Why playing a gaseous corpse is a smart career move for Daniel Radcliffe
Swiss Army Man 15 cert; 97 mins Dir Daniels Starring Paul Dano, Daniel Radcliffe
Swiss Army Man poses a rare critical quandary, or, in fact, several. How is it even possible to recommend a film in which Daniel Radcliffe plays a partially decomposed, farting corpse, whose gaseous emissions enable him to be rigged up as a kind of makeshift jet ski? What were the film-makers thinking? Surely it’s a career-ender?
These questions are tough, which makes it all the more impressive that they’re respectively answerable with “warmly”, “about quite a lot of things, actually” and “no way”. It possibly helps that Radcliffe’s Manny, an unfortunate slab of human jetsam whose skin is grey from the moment we meet him on a deserted beach, is not the main character. Everything wacky and defiantly singular about this gonzo American indie emanates instead from the troubled brain of Hank (Paul Dano), a shipwrecked no- hoper whose thwarted suicide attempt we first witness.
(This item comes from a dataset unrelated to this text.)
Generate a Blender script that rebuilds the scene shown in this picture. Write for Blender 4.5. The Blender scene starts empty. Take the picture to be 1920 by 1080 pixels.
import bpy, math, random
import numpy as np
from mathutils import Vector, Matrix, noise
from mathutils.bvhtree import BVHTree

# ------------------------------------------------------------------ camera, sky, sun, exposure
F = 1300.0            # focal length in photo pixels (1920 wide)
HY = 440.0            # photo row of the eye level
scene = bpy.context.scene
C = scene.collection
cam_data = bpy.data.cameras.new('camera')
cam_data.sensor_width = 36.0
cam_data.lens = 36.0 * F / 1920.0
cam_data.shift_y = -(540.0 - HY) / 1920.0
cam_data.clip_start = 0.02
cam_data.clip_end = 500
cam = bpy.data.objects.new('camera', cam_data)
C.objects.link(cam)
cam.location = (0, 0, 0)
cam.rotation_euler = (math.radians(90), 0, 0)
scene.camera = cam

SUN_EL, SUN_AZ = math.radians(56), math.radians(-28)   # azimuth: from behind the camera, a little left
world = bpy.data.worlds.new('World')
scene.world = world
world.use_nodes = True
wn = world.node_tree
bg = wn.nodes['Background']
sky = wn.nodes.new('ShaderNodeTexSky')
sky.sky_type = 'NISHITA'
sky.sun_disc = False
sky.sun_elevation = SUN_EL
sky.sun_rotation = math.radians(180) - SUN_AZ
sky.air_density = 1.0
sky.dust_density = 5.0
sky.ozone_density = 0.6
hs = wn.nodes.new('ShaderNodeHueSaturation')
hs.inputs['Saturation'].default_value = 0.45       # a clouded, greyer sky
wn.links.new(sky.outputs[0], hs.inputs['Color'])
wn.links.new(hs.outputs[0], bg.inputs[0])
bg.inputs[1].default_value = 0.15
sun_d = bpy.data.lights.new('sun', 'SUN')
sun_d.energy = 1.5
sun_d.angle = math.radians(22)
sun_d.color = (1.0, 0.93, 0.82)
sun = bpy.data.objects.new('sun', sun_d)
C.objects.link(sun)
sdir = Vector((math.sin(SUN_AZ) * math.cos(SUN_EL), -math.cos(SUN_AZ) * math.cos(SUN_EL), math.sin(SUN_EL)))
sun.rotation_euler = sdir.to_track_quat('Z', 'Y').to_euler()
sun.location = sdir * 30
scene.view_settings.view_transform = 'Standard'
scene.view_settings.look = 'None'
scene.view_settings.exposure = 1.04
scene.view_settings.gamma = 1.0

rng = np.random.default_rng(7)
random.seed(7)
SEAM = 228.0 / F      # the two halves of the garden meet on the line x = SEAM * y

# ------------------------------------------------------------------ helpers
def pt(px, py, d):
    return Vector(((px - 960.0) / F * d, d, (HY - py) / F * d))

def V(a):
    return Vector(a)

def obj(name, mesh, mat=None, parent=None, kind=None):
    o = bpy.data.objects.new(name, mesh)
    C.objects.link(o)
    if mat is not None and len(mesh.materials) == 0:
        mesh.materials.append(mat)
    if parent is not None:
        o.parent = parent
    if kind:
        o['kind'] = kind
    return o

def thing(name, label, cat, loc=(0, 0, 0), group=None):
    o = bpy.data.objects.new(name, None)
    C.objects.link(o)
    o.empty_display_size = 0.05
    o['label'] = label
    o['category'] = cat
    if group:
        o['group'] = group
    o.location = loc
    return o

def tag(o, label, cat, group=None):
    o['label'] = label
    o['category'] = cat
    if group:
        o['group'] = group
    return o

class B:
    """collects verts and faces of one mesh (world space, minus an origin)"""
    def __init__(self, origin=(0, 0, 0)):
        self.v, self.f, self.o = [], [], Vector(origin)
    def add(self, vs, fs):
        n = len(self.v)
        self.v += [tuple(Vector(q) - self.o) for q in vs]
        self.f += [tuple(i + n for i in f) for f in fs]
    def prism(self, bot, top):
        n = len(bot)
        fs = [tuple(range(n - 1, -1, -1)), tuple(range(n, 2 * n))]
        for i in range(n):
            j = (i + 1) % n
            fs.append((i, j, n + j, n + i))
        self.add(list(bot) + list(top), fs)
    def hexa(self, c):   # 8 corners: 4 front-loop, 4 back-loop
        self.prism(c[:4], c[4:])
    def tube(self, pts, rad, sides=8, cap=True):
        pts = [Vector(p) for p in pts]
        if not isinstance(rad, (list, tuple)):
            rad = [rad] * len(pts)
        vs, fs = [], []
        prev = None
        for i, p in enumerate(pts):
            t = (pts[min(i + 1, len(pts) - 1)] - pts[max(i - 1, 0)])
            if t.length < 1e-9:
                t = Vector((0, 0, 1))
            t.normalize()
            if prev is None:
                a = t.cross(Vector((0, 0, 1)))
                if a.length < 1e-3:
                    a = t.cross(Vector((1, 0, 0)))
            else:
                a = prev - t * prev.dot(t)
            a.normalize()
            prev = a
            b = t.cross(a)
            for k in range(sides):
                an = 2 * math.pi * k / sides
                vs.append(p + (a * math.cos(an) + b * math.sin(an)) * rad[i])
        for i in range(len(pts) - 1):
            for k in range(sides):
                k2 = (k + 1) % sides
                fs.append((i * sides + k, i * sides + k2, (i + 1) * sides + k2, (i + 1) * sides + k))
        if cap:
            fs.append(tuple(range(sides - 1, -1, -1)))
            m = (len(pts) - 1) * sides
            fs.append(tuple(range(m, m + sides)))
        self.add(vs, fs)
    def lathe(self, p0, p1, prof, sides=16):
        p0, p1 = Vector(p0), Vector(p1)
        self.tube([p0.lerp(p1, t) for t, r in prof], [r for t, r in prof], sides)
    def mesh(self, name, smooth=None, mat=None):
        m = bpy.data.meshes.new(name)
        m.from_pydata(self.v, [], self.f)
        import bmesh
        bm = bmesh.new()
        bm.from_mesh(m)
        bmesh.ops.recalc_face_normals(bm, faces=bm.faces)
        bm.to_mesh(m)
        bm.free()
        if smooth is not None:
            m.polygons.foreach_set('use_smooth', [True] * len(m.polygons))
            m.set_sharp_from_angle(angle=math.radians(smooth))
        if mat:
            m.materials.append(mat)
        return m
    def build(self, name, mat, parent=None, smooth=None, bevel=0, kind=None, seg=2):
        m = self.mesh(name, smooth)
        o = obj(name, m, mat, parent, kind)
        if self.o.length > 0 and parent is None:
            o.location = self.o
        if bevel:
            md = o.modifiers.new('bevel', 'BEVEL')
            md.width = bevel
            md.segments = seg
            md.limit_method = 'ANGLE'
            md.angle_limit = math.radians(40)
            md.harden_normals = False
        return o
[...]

Egged on (sorry) to a new lease of life by his rotting new companion, Hank looks to Manny for solace, methane-emitting rocket propulsion, and in time even conversation. It’s not impossible to imagine Beckett drafting a version of this two-hander between a living hero at the end of his tether and a dead helpmeet who’s surprisingly chatty and chipper.
Both actors, unfazed by the oddity of their task, rise to the occasion. Dano seems genially crazed with just the right amount of suicidal-existential angst; Radcliffe manages the notinconsiderable feat of seeming like a dead dude who’s clung on by fluke to the power of speech.
The directors, both called Daniel, have credited themselves as “Daniels”, which is a whimsy too far. But the invention of their conceit is brisk, funny and unflagging. Manny becomes a source of water, a kind of missile system, and a metaphor perhaps for hope springing eternal, in a gross sort of way, even when you’d figured the game was up.
While huge claims for the film would feel out of place, it’s the kind of head-turning, witty and lively provocation that will have us following Daniels’ career path with interest. Just sort out that *name*, guys, please.